Confrontation, stretching out to a mile for the first time, raced wide, engaged for command nearing the furlong grounds, continued gamely but could not resist the winner while outgaming Prayer for Relief to finish second. Valid gradually weakened to finish fourth followed by the tiring Golden Lad.

Lea, a 6-year-old homebred son of First Samurai, completed the distance in 1:35.46 over a fast track and paid $4.

“On this track, I think it was an exceptional race,” said Mott. “Usually the speed horses, turning for home, get loose from you. He’s obviously a good horse. He was pretty fit coming in, but he’d still been off a year. There’s nothing like having a race.  You can train one all day long, and you’ve got to give a lot of credit to the horse to be able to come off that kind of layoff and get the job done.”

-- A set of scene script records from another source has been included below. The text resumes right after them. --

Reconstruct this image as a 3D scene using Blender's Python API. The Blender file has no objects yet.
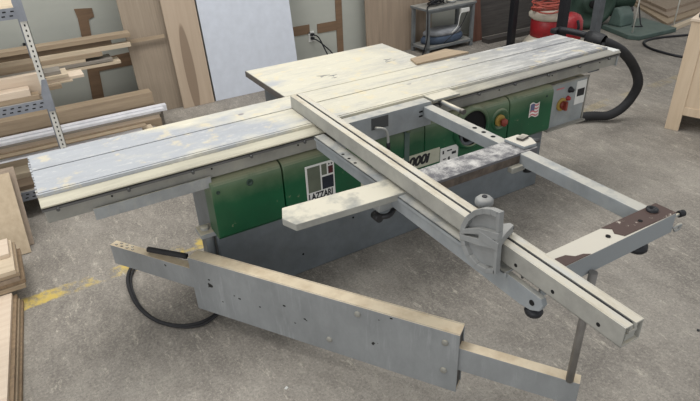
import bpy, bmesh, math, random
from mathutils import Vector, Matrix
random.seed(7)
C = bpy.context.scene.collection
scene = bpy.context.scene

# ------------------------------------------------------------------ camera
cam_d = bpy.data.cameras.new('camera'); cam = bpy.data.objects.new('camera', cam_d); C.objects.link(cam)
cam_d.sensor_width = 36; cam_d.lens = 571.445/700*36; cam_d.clip_start = .05; cam_d.clip_end = 200
YAW, PITCH, ROLL = 0.516, 0.529, -0.044
fw = Vector((math.sin(YAW)*math.cos(PITCH), math.cos(YAW)*math.cos(PITCH), -math.sin(PITCH)))
rt = Vector((math.cos(YAW), -math.sin(YAW), 0)); up = rt.cross(fw)
r2 = rt*math.cos(ROLL)+up*math.sin(ROLL); u2 = -rt*math.sin(ROLL)+up*math.cos(ROLL)
M = Matrix((r2, u2, -fw)).transposed().to_4x4(); M.translation = Vector((0.086, -2.252, 1.916))
cam.matrix_world = M
scene.camera = cam

# ------------------------------------------------------------------ light
w = bpy.data.worlds.new('world'); scene.world = w; w.use_nodes = True
w.node_tree.nodes['Background'].inputs[0].default_value = (.97, .985, 1, 1)
w.node_tree.nodes['Background'].inputs[1].default_value = .70
def area(name, loc, sx, sy, power, col, aim=None):
    l = bpy.data.lights.new(name, 'AREA'); l.shape = 'RECTANGLE'; l.size = sx; l.size_y = sy; l.energy = power; l.color = col
    o = bpy.data.objects.new(name, l); o.location = loc; C.objects.link(o)
    if aim: o.rotation_euler = (Vector(aim)-Vector(loc)).to_track_quat('-Z', 'Y').to_euler()
    return o
area('ceiling_lamp', (1.6, 1.3, 4.2), 5.0, .8, 98, (1, .985, .96))
area('ceiling_lamp', (4.6, 1.0, 4.2), 3.0, .8, 28, (1, .985, .96))
area('ceiling_lamp', (-1.0, .2, 4.2), 2.4, .8, 62, (1, .985, .96))
area('front_left_light', (-3.6, -4.2, 2.0), 3.0, 2.4, 75, (1, .99, .98), (1.0, 0, .5))  # broad area light from the unseen front-left side; no door stands here
scene.view_settings.view_transform = 'Standard'; scene.view_settings.look = 'None'
scene.view_settings.gamma = 1; scene.view_settings.use_curve_mapping = False
scene.view_settings.exposure = 0.0

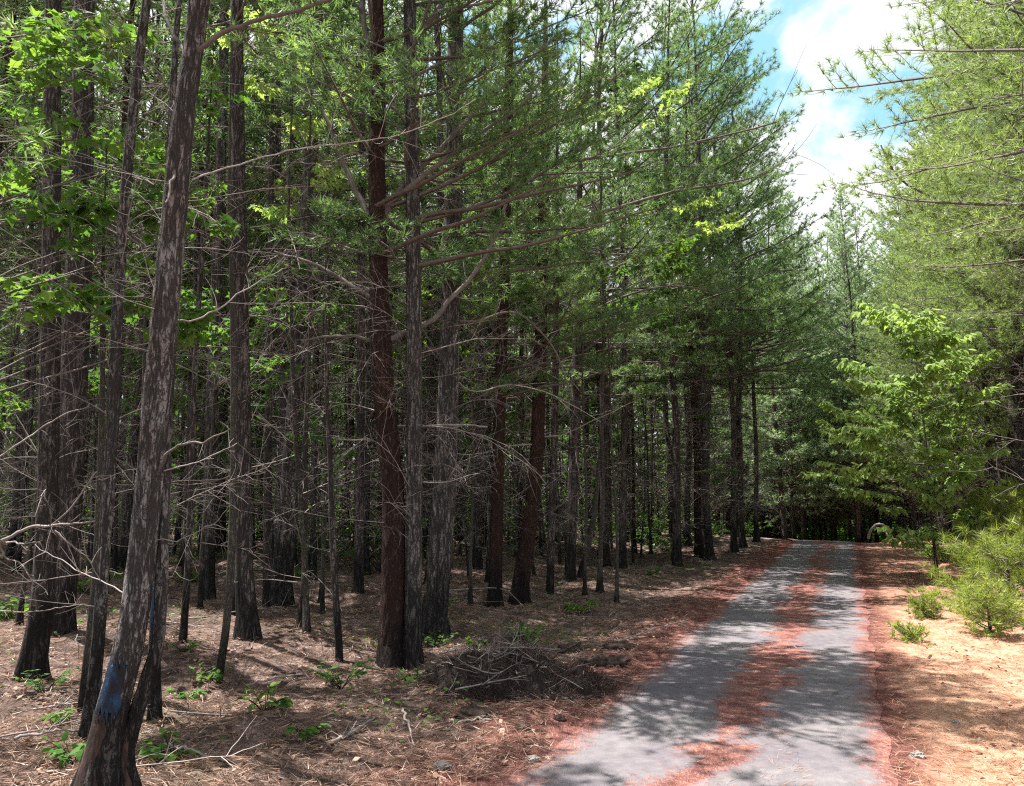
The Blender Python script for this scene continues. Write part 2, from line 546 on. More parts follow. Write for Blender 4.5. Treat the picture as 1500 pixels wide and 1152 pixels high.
def trunk_mb(H, r0, segs=12, sway=.12, mat=0, lean=0.0):
    z = np.concatenate([[-.25, 0, .08, .2, .4, .7, 1.1, 1.6], np.arange(2.2, H, .8), [H]])
    ph = rng.uniform(0, 6.28, 4)
    x = sway * (np.sin(z * .35 + ph[0]) - math.sin(ph[0])) + lean * z + .02 * np.sin(z * 1.9 + ph[2])
    y = sway * (np.sin(z * .28 + ph[1]) - math.sin(ph[1])) + .02 * np.sin(z * 2.3 + ph[3])
    r = r0 * (np.clip(1 - z / H, .02, 1.1) ** .72) * (1 + .55 * np.exp(-np.clip(z, 0, None) / .22))
    m = MB()
    m.tubes(np.stack([x, y, z], 1), r, segs, mat)
    ctr = np.stack([x, y, z], 1)
    V = m.v[0].reshape(len(z), segs, 3)
    an = 2 * np.pi * np.arange(segs) / segs
    ridge = np.clip(np.cos(4 * an + ph[0]), -.3, 1)[None, :] * (.3 * np.exp(-np.clip(z, -.1, None) / .18))[:, None]
    m.v[0] = (ctr[:, None] + (V - ctr[:, None]) * (1 + ridge[..., None])).reshape(-1, 3)
    return m, ctr


def dead_limb(mb, p0, d, L, r=.012, n=8, twigs=6, mat=0, bend=None, tint=None, segs=4):
    tint = rng.uniform(.2, .9) if tint is None else tint
    b = (0, 0, rng.uniform(-.35, .25)) if bend is None else bend
    p = curve(p0, d, L, n, b, .055)
    mb.tubes(p, np.linspace(r, r * .35, n), segs, mat, tint)
    twig_on(mb, p, L, twigs, r * .45, mat, tint)
    return p


def twig_on(mb, p, L, twigs, r, mat, tint, ln=.32):
    n = len(p)
    T, Rr = [], []
    for i in range(twigs):
        j = rng.integers(max(1, n // 5), n - 1)
        dd = nrm(p[j + 1] - p[j])
        s = nrm(np.cross(dd, rng.normal(size=3)))
        d2 = nrm(dd * rng.uniform(.3, 1.0) + s * .8)
        l2 = L * ln * rng.uniform(.3, 1.2)
        q = curve(p[j] + (p[j + 1] - p[j]) * rng.uniform(), d2, l2, 6, rng.normal(0, .18, 3), .08)
        T.append(q)
        Rr.append(np.linspace(r, r * .45, 6))
        if rng.uniform() < .6:
            d3 = nrm(d2 + rng.normal(0, .7, 3))
            T.append(curve(q[rng.integers(1, 4)], d3, l2 * .55, 6, rng.normal(0, .2, 3), .08))
            Rr.append(np.linspace(r * .6, r * .35, 6))
    if T:
        mb.tubes(np.array(T), np.array(Rr), 3, mat, tint)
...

Mott said he was concerned when Lea was forced to take up in traffic nearing the stretch.

“I thought at that point he could get beat,” Mott said. “I can see he had plenty of horse and he was waiting, waiting, waiting, and finally he was able to tip out late. And when you tip out here, you only have three-sixteenths of a mile to go. It’s not like you’ve got a quarter-mile stretch.”

If all goes well, Lea will return to defend his title in the Donn on Feb. 7.